Daily Briefs: Friday Blunt Wraps
By CHRIS PACKHAM
Before the Devil Knows You're Dead is a Sidney Lumet-directed film starring Philip Seymour Hoffman, Ethan Hawke and Albert Finney. It starts off pretty depressing. Then, against all odds, it just keeps getting more and more depressing over its 117 minutes, until climaxing in whatever the depressing equivalent of a terrific orgasm would be. It's like watching an action movie, only instead of chase scenes and gunfights, Lumet keeps hitting his mark and heightening the story with increasingly depressing shit. "I feel like I just watched Thomas Hardy's Die Hard," I said to my girlfriend.
"What?" she asked, because I'd blurted that out with no pointy-headed explanatory preamble. She did, however, agree that it was the most depressing thing we'd ever watched. So, in the cheerless spirit of Sidney Lumet's Before the Devil Knows You're Dead, the following Daily Briefs explicitly follows the structure of John Updike's Roger's Version, only with all the WASP-y middle-aged boners extracted and replaced with irony. Click here, or on America's snack-time favorite, apple-martini-flavored Blunt Wraps, for some reason:
The thin-blue-line-dance: In the deeply uninteresting bureaucratic struggle to determine whether Kansas City International Airport will be policed by private security or the Kansas City, Missouri, police, The Kansas City Star's Yael T. Abouhalkah picks the police. I have passive-aggressive hatred for authority, and I'd therefore prefer mall cops — the kind of authority you can flout openly, without fear of any retribution whatsoever. By contrast, you have to be polite to the actual police because they've been vested by the state with the power to insert their telescoping batons into both existing and newly tunneled body cavities. Say — why do you suppose they never invite me to any of those televised journalist panel shows on the KCPT? I have a very important-looking journalism degree from an Ohio diploma mill called Benjamin Franklin University, which you have to admit sounds pretty official. Here's my diploma:
Click for a larger image. It cost me $3,500, but as part of my matriculation package, the school will also field calls from prospective employers and confirm that I actually attended class and wrote a dissertation.

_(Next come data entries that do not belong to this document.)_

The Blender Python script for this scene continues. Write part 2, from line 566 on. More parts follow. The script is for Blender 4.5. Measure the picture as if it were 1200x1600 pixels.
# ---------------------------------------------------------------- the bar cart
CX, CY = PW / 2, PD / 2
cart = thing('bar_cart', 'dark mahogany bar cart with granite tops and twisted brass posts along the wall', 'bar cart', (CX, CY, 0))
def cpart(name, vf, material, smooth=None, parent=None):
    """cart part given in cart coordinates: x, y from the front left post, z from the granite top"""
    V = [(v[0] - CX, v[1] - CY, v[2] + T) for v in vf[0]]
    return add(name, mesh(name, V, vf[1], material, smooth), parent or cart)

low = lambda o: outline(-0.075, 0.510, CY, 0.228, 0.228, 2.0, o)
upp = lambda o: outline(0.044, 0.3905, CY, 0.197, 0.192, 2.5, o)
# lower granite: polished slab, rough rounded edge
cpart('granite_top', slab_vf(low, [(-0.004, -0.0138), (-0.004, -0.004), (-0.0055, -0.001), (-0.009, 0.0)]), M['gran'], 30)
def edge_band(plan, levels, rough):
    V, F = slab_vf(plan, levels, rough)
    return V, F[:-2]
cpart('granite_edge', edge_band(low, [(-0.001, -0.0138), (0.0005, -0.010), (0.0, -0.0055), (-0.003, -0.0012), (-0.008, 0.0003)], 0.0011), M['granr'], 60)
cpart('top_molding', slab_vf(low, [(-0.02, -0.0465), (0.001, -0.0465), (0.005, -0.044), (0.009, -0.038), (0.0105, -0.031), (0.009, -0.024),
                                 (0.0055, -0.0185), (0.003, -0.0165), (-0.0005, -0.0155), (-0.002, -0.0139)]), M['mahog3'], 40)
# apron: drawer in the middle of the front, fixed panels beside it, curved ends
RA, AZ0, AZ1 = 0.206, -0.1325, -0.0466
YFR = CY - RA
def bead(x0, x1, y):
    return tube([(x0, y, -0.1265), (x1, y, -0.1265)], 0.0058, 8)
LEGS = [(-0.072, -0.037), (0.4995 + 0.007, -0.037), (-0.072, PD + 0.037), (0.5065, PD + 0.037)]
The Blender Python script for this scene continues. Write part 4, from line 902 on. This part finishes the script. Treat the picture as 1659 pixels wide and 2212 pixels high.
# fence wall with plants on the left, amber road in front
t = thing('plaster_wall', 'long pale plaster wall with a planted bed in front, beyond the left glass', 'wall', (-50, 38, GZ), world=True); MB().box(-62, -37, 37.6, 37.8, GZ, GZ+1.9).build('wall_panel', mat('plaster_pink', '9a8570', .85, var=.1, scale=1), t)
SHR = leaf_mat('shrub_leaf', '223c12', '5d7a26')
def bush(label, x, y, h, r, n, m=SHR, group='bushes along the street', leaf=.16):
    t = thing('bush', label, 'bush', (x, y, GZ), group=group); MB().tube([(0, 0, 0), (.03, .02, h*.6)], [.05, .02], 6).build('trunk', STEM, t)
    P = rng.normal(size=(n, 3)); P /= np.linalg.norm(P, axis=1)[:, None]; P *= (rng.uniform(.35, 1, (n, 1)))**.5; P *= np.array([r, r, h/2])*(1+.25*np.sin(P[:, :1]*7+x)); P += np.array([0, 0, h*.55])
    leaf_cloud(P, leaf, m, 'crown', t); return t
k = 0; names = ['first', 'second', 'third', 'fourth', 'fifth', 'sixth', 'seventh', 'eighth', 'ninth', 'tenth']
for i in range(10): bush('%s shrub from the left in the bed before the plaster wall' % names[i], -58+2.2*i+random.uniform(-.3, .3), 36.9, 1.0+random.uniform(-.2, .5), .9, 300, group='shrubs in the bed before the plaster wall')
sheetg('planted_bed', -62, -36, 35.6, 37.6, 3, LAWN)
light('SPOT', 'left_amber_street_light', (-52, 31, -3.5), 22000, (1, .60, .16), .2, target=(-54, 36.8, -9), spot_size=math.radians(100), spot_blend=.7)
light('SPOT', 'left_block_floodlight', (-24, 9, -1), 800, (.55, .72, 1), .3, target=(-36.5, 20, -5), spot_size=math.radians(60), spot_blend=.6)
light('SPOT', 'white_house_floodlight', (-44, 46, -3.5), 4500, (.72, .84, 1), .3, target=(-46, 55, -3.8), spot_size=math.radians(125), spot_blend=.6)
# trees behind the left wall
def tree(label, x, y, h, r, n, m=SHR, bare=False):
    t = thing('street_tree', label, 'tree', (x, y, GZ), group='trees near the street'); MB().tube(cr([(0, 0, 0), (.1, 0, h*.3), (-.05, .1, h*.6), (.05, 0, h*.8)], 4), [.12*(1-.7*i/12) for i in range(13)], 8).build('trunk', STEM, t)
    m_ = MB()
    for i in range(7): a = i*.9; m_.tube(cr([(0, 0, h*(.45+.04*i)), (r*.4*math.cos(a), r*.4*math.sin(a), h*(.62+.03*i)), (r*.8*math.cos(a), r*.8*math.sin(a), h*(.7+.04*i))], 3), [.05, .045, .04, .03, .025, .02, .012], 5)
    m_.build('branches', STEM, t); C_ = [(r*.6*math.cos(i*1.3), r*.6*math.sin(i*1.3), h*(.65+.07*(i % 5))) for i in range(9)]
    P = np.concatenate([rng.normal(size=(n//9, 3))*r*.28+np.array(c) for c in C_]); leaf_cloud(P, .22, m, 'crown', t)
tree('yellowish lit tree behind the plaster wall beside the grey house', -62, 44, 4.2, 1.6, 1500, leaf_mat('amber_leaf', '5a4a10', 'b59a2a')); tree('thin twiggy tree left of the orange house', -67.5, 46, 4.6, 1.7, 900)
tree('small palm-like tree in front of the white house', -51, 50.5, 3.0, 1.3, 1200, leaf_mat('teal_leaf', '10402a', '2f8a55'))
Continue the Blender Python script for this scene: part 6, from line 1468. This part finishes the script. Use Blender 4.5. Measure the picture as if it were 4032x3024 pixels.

In all my years of J-school, though, no one never taught me about the deployment of fear-based rhetoric to buttress an argument. I had to learn it on my own, by studying H.P. Lovecraft. For Pepsi Challenge purposes, here's the closing line of H.P. Lovecraft's short story "Dagon": "The end is near. I hear a noise at the door, as of some immense slippery body lumbering against it. It shall not find me. God. that hand! The window! The window!"
The ordinarily mild-mannered Yael closes out his column about the airpo-po-po with this terrifying H.P. Lovecraft punch line of horror: "Out of the blue, on a day like any other, any lack of communication or professionalism by these agencies could have disastrous consequences for KCI and its passengers." Brrrr! Has Yael looked into the maw of the infinite, tearing asunder his very sanity? I guess we won't know until his pineal gland extrudes from his forehead, summoning transdimensional madness, and by then it will be too late for his Midwest Voices co-workers.
That John Edwards thing: So, Sen. John Edwards allegedly has a mistress and a "love child," an always-creepy term that only sounds like it means "underage mistress." Can we just say "bastard?" This is all according to my grandma's favorite news source after Reader's Digest and CarToons. Oh, I'm not saying Edwards doesn't have an illegitimate child. If I had to take a position, I'd say he probably has enough illegitimate love bastards to field a Little League team, because even though power probably is an aphrodisiac, there's nothing the ladies love more than a silky, manageable head of glossy hair like that of sexy John Edwards and also like mine.
Then there's this whole other spoke to the story, whereby major news organizations won't even report about it. I'll allow that some media orgs might actually have some kind of liberal bias, but in this case, I truly believe that the snooty-toots who run The New York Times and The Washington Post are too grossed out by The National Enquirer to follow suit. I totally empathize. It's kind of like the way I can barely look at Monty Python and the Holy Grail, thanks to the drama club kids who ruined it for me in high school. And don't even get me started about the tubby losers who think they're Tyler Durden. I truly, truly do not want to be like any of those self-deluded fuckers, and if the same dynamic makes The Sacramento Bee want to be totally unlike The National Enquirer, whose reporters and photographer apparently stalked John Edwards through a Los Angeles hotel, I have nothing but whatever emotion I'm able to use in place of empathy.
Oh, and Grandma doesn't really read CarToons.